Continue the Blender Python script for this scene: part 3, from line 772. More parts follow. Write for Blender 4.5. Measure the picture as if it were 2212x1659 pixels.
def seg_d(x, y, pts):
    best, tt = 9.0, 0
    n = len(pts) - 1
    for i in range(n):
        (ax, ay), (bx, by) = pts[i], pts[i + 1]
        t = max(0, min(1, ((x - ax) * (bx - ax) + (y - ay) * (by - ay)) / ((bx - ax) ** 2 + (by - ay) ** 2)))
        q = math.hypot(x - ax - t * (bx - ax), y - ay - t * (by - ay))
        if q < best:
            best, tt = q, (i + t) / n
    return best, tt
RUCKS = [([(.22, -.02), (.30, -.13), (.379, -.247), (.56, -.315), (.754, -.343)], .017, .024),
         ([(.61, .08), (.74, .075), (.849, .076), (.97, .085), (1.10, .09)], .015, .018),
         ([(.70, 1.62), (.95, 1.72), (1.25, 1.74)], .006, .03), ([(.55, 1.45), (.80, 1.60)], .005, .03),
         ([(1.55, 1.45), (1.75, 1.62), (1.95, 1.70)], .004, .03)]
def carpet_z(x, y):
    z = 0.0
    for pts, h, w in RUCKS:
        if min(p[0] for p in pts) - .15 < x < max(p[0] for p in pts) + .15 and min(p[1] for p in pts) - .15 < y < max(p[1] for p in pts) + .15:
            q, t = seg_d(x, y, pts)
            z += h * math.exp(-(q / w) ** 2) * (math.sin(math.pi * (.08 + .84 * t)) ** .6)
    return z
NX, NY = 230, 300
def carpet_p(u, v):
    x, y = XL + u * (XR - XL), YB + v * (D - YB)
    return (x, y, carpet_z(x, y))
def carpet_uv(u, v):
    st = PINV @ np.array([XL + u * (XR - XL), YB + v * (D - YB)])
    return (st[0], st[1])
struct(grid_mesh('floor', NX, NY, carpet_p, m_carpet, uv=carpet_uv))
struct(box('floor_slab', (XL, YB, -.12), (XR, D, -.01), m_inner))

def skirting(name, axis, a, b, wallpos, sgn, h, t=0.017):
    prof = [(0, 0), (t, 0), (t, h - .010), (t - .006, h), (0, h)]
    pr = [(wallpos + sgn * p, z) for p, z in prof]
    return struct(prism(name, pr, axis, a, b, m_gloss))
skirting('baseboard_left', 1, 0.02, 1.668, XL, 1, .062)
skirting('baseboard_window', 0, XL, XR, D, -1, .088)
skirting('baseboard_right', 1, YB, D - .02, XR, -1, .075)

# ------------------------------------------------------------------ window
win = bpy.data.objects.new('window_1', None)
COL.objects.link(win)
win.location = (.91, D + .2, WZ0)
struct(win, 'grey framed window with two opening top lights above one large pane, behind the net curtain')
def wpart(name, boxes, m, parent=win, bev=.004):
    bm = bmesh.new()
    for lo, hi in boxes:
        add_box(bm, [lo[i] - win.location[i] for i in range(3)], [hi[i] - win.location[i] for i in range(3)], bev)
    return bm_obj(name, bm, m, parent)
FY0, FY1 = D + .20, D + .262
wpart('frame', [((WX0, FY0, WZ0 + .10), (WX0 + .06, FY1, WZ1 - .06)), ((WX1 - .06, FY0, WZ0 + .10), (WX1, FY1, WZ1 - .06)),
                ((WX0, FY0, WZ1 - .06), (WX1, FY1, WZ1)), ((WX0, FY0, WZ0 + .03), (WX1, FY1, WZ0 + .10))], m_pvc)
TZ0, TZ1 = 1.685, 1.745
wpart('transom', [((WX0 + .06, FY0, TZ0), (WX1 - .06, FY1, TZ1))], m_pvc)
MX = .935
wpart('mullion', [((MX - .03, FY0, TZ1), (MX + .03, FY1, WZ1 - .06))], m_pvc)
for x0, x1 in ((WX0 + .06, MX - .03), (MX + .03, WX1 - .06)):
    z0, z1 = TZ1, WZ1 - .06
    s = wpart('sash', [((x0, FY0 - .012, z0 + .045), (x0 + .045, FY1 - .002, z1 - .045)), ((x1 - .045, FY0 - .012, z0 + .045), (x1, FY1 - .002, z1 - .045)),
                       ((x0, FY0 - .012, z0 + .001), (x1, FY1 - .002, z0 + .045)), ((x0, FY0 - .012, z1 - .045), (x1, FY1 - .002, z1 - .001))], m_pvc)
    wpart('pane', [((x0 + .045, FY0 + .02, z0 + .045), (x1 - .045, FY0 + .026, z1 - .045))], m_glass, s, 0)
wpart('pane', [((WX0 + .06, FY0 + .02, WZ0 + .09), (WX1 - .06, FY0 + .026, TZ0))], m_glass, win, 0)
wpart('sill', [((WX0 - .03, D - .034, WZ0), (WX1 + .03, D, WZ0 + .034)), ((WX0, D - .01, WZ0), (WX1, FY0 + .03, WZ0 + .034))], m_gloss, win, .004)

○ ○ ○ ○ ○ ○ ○

Instruction -> Repeat the listing above without any change.

Right answer ->
Continue the Blender Python script for this scene: part 3, from line 772. More parts follow. Write for Blender 4.5. Measure the picture as if it were 2212x1659 pixels.
def seg_d(x, y, pts):
    best, tt = 9.0, 0
    n = len(pts) - 1
    for i in range(n):
        (ax, ay), (bx, by) = pts[i], pts[i + 1]
        t = max(0, min(1, ((x - ax) * (bx - ax) + (y - ay) * (by - ay)) / ((bx - ax) ** 2 + (by - ay) ** 2)))
        q = math.hypot(x - ax - t * (bx - ax), y - ay - t * (by - ay))
        if q < best:
            best, tt = q, (i + t) / n
    return best, tt
RUCKS = [([(.22, -.02), (.30, -.13), (.379, -.247), (.56, -.315), (.754, -.343)], .017, .024),
         ([(.61, .08), (.74, .075), (.849, .076), (.97, .085), (1.10, .09)], .015, .018),
         ([(.70, 1.62), (.95, 1.72), (1.25, 1.74)], .006, .03), ([(.55, 1.45), (.80, 1.60)], .005, .03),
         ([(1.55, 1.45), (1.75, 1.62), (1.95, 1.70)], .004, .03)]
def carpet_z(x, y):
    z = 0.0
    for pts, h, w in RUCKS:
        if min(p[0] for p in pts) - .15 < x < max(p[0] for p in pts) + .15 and min(p[1] for p in pts) - .15 < y < max(p[1] for p in pts) + .15:
            q, t = seg_d(x, y, pts)
            z += h * math.exp(-(q / w) ** 2) * (math.sin(math.pi * (.08 + .84 * t)) ** .6)
    return z
NX, NY = 230, 300
def carpet_p(u, v):
    x, y = XL + u * (XR - XL), YB + v * (D - YB)
    return (x, y, carpet_z(x, y))
def carpet_uv(u, v):
    st = PINV @ np.array([XL + u * (XR - XL), YB + v * (D - YB)])
    return (st[0], st[1])
struct(grid_mesh('floor', NX, NY, carpet_p, m_carpet, uv=carpet_uv))
struct(box('floor_slab', (XL, YB, -.12), (XR, D, -.01), m_inner))

def skirting(name, axis, a, b, wallpos, sgn, h, t=0.017):
    prof = [(0, 0), (t, 0), (t, h - .010), (t - .006, h), (0, h)]
    pr = [(wallpos + sgn * p, z) for p, z in prof]
    return struct(prism(name, pr, axis, a, b, m_gloss))
skirting('baseboard_left', 1, 0.02, 1.668, XL, 1, .062)
skirting('baseboard_window', 0, XL, XR, D, -1, .088)
skirting('baseboard_right', 1, YB, D - .02, XR, -1, .075)

# ------------------------------------------------------------------ window
win = bpy.data.objects.new('window_1', None)
COL.objects.link(win)
win.location = (.91, D + .2, WZ0)
struct(win, 'grey framed window with two opening top lights above one large pane, behind the net curtain')
def wpart(name, boxes, m, parent=win, bev=.004):
    bm = bmesh.new()
    for lo, hi in boxes:
        add_box(bm, [lo[i] - win.location[i] for i in range(3)], [hi[i] - win.location[i] for i in range(3)], bev)
    return bm_obj(name, bm, m, parent)
FY0, FY1 = D + .20, D + .262
wpart('frame', [((WX0, FY0, WZ0 + .10), (WX0 + .06, FY1, WZ1 - .06)), ((WX1 - .06, FY0, WZ0 + .10), (WX1, FY1, WZ1 - .06)),
                ((WX0, FY0, WZ1 - .06), (WX1, FY1, WZ1)), ((WX0, FY0, WZ0 + .03), (WX1, FY1, WZ0 + .10))], m_pvc)
TZ0, TZ1 = 1.685, 1.745
wpart('transom', [((WX0 + .06, FY0, TZ0), (WX1 - .06, FY1, TZ1))], m_pvc)
MX = .935
wpart('mullion', [((MX - .03, FY0, TZ1), (MX + .03, FY1, WZ1 - .06))], m_pvc)
for x0, x1 in ((WX0 + .06, MX - .03), (MX + .03, WX1 - .06)):
    z0, z1 = TZ1, WZ1 - .06
    s = wpart('sash', [((x0, FY0 - .012, z0 + .045), (x0 + .045, FY1 - .002, z1 - .045)), ((x1 - .045, FY0 - .012, z0 + .045), (x1, FY1 - .002, z1 - .045)),
                       ((x0, FY0 - .012, z0 + .001), (x1, FY1 - .002, z0 + .045)), ((x0, FY0 - .012, z1 - .045), (x1, FY1 - .002, z1 - .001))], m_pvc)
    wpart('pane', [((x0 + .045, FY0 + .02, z0 + .045), (x1 - .045, FY0 + .026, z1 - .045))], m_glass, s, 0)
wpart('pane', [((WX0 + .06, FY0 + .02, WZ0 + .09), (WX1 - .06, FY0 + .026, TZ0))], m_glass, win, 0)
wpart('sill', [((WX0 - .03, D - .034, WZ0), (WX1 + .03, D, WZ0 + .034)), ((WX0, D - .01, WZ0), (WX1, FY0 + .03, WZ0 + .034))], m_gloss, win, .004)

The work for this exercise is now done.